Sobre a Oficina Francisco Brennand
Transformada em um instituto cultural sem fins lucrativos em 2019, a Oficina Francisco Brennand preserva o legado do artista Francisco Brennand, promovendo práticas artísticas, educativas e culturais contemporâneas. Localizada na Mata da Várzea, em Recife, a Oficina abriga um vasto conjunto de obras do artista, com espaços expositivos internos e externos, conjuntos escultóricos monumentais, jardins projetados por Roberto Burle Marx e uma reserva técnica. Fundada em 1971, a Oficina inclui, ainda, ateliês, edificações fabris, uma capela projetada por Paulo Mendes da Rocha e Eduardo Colonelli, além de um café-restaurante e uma unidade de apoio no Bairro do Recife, a Casa Zero. A instituição conta com o programa de fidelização Amigos da Oficina Francisco Brennand, pelo qual o público pode contribuir diretamente para a preservação do museu, a conservação de seu acervo e a execução de projetos educativos e culturais com contrapartidas e benefícios aos participantes.
Sobre “Le Sacre du Sucre”
Novo espetáculo da Cie Trilogie Lénablou, de Guadalupe (FR), com 50 min. de duração. A partir de uma linguagem artística original desenvolvida por Lénablou, que tem 35 anos de carreira, “Le Sacre du Sucre” marca o advento de um estilo de vida que se enraizou no Caribe. A cana-de-açúcar deu origem a homens e mulheres, a uma história, a uma memória e a uma cultura, e o caule dessa planta ressoa no imaginário das pessoas com palavras que nos recordam o sofrimento e nos convidam a confrontar as nossas diferenças.

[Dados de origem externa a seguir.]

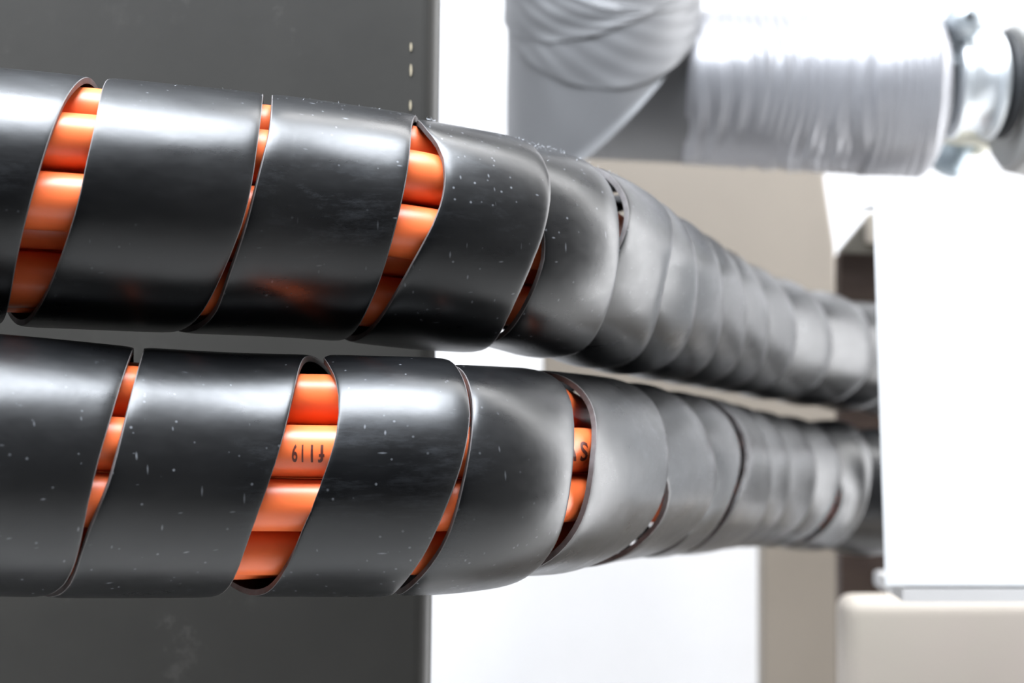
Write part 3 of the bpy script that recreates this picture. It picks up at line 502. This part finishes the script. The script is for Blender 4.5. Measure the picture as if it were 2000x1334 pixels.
# ------------------------------------------------------------------ white trunking box and what stands behind it
def trunking():
    d = .775; dep = .045
    P = [at(x, y, d) for x, y in ((1706, 391), (2250, 388), (2250, 1146), (1730, 1146))]
    e = empty('cable_trunking', at(1900, 1146, d), 'plain white trunking box at the right edge, both bundles run into it', 'trunking')
    def slab(name, pts, thick, mat):
        # closed thin panel: pts are 4 corners, extruded by the vector thick
        bm = bmesh.new(); a = [bm.verts.new(p) for p in pts]; b = [bm.verts.new(Vector(p) + Vector(thick)) for p in pts]
        bm.faces.new(a); bm.faces.new(b[::-1])
        for i in range(4): bm.faces.new((a[i], b[i], b[(i + 1) % 4], a[(i + 1) % 4]))
        bmesh.ops.recalc_face_normals(bm, faces=bm.faces)
        bmesh.ops.bevel(bm, geom=list(bm.edges), offset=.0006, segments=2, affect='EDGES')
        return bm_obj(name, bm, mat, parent=e, smooth=False)
    slab('front_cover', P, (0, .002, 0), M_WHITE_METAL)
    Y = Vector((0, dep, 0)); y2 = Vector((0, .002, 0)); t = Vector((.004, 0, 0))
    slab('top_panel', [P[0] + y2 + t, P[1] + y2, P[1] + Y, P[0] + Y + t], (0, 0, -.002), M_WHITE_METAL)
    slab('bottom_panel', [P[3] + y2 + t, P[2] + y2, P[2] + Y, P[3] + Y + 3 * t], (0, 0, .002), M_WHITE_METAL)
    # pale turned-down lip under the cover
    a = at(1760, 1150, d + .004); b = at(2250, 1147, d + .004)
    box('bottom_lip', a.x, b.x, d - .0005, d + .05, at(0, 1172, d + .006).z, at(0, 1150, d).z, M_LIP, parent=e)
trunking()
def backing():
    d = 1.26
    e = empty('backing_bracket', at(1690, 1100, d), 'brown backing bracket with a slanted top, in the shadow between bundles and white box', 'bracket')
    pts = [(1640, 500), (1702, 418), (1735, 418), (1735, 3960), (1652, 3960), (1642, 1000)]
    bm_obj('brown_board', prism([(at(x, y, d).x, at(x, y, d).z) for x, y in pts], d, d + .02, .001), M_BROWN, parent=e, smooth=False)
    pts = [(1637, 492), (1702, 414), (1760, 414), (1760, 498)]
    bm_obj('slanted_gusset', prism([(at(x, y, d - .01).x, at(x, y, d - .01).z) for x, y in pts], d - .012, d - .001, .001), M_OLIVE, parent=e, smooth=False)
    for y0, y1, x0 in ((418, 474, 1693),):
        a = at(x0, y0, d - .02); b = at(1725, y1, d - .02)
        box('spacer_block', a.x, b.x, d - .025, d - .012, b.z, a.z, M_CREAM, parent=e, bevel=.002)
    a = at(1716, 1120, d - .02); b = at(1745, 1150, d - .02)
    box('spacer_block', a.x, b.x, d - .025, d - .001, b.z, a.z, M_WHITE_METAL, parent=e, bevel=.003)
backing()
# cream plaster block below the trunking
d = .98
a = at(1650, 1172, d)
o = bm_obj('plaster_block', prism([(a.x, a.z), (a.x + .35, a.z + .002), (a.x + .35, 0), (a.x + .012, 0)], d, d + .035, .010, 5), M_CREAM, smooth=False)
tag(o, 'cream plaster block with a rounded corner below the white box', 'block')

# ------------------------------------------------------------------ light
def area(name, loc, target, sx, sy, power, col=(1, 1, 1)):
    l = bpy.data.lights.new(name, 'AREA'); l.shape = 'RECTANGLE'; l.size = sx; l.size_y = sy; l.energy = power; l.color = col
    o = bpy.data.objects.new(name, l); COL.objects.link(o); o.location = loc
    o.rotation_euler = (Vector(target) - Vector(loc)).to_track_quat('-Z', 'Y').to_euler()
    return o
t_ = area('ceiling_panel', (-.72, .26, 2.74), (-.72, .26, 1.5), 2.3, .66, 112, (.86, .92, 1)); t_.rotation_euler = (0, 0, 0)
area('wall_fill', (.9, .95, 2.75), (.9, 1.70, 1.2), 2.8, .35, 26, (1, 1, 1))  # added overhead fill that whitens the back wall, not a known fixture
area('corner_fill', (1.75, 1.45, 1.42), (.2, .85, 1.42), 1.1, 2.6, 36, (.97, .98, 1))  # added fill light, not a real window; brightens the receding wrap turns
area('side_fill', (2.3, 1.12, 1.42), (.2, .95, 1.42), .8, 2.6, 26, (.97, .98, 1))  # unseen fill added for the far turns to reflect, no window there

w = bpy.data.worlds.new('room_light'); bpy.context.scene.world = w; w.use_nodes = True
nt = w.node_tree; bg = nt.nodes['Background']
tc = nt.nodes.new('ShaderNodeTexCoord'); sp = nt.nodes.new('ShaderNodeSeparateXYZ'); nt.links.new(tc.outputs['Generated'], sp.inputs[0])
def mr(src, a, b, c, d_):
    m = nt.nodes.new('ShaderNodeMapRange'); m.interpolation_type = 'SMOOTHSTEP'
    for i, v in zip((1, 2, 3, 4), (a, b, c, d_)): m.inputs[i].default_value = v
    nt.links.new(src, m.inputs[0]); return m.outputs[0]
def mth(op, x, y):
    m = nt.nodes.new('ShaderNodeMath'); m.operation = op
    for i, s in enumerate((x, y)):
        if isinstance(s, (int, float)): m.inputs[i].default_value = s
        else: nt.links.new(s, m.inputs[i])
    return m.outputs[0]
upz = mr(sp.outputs['Z'], .2, 1.0, 0, 1); rx = mr(sp.outputs['X'], .1, 1.0, 0, 1); dn = mr(sp.outputs['Z'], -.9, -.3, .25, 0)
st = mth('ADD', mth('ADD', mth('ADD', .015, mth('MULTIPLY', upz, .30)), mth('MULTIPLY', rx, .22)), dn)
nt.links.new(st, bg.inputs['Strength']); bg.inputs['Color'].default_value = (.95, .97, 1, 1)

# ------------------------------------------------------------------ camera
cam = bpy.data.cameras.new('camera'); co = bpy.data.objects.new('camera', cam); COL.objects.link(co)
co.location = (0, 0, Z0); co.rotation_euler = (math.radians(90), 0, 0)
cam.lens = 50; cam.sensor_width = 36; cam.clip_start = .01
cam.dof.use_dof = True; cam.dof.focus_distance = .50; cam.dof.aperture_fstop = 9.0
sc = bpy.context.scene; sc.camera = co
sc.view_settings.view_transform = 'Standard'; sc.view_settings.look = 'None'; sc.view_settings.gamma = 1
sc.view_settings.use_curve_mapping = False; sc.view_settings.exposure = 0.6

PROGRAMAÇÃO | LÉNABLOU NO RECIFE | TEMPORADA FRANÇA-BRASIL
20 e 21/9 das 10h às 13h – Imersão “Balança, mas não cai: conexão Caribe-Pernambuco”, com Lénablou e Maria Paula Costa Rêgo – Oficina para estudantes e profissionais da dança, com inscrições gratuitas disponíveis no perfil @oficinafranciscobrennand no Instagram;
21/9, às 16h – Conversa “Desvendando Lénablou”, parte do ciclo “Desvendando Mestres e Mestras” – Aberta ao público, com inscrições gratuitas disponíveis no perfil @pacodofrevo no Instagram;
27/9, das 14h às 16h – Conferência com Lénablou “Entre os mares eu dancei – Guadalupe (FR) – Pernambuco (BR)”, no Cineteatro Deborah Brennand, Oficina Francisco Brennand – Inscrições @oficinafranciscobrennand no Instagram;
16/10, das 14h às 16h30 – Masterclass com a Cie Trilogie Lénablou na Oficina Francisco Brennand – Oficina para o público em geral, inscrições gratuitas em outubro.
18/10 – Espetáculo “Le Sacre du Sucre”, pelo 28º Festival Internacional de Dança do Recife, em parceria com a Prefeitura do Recife.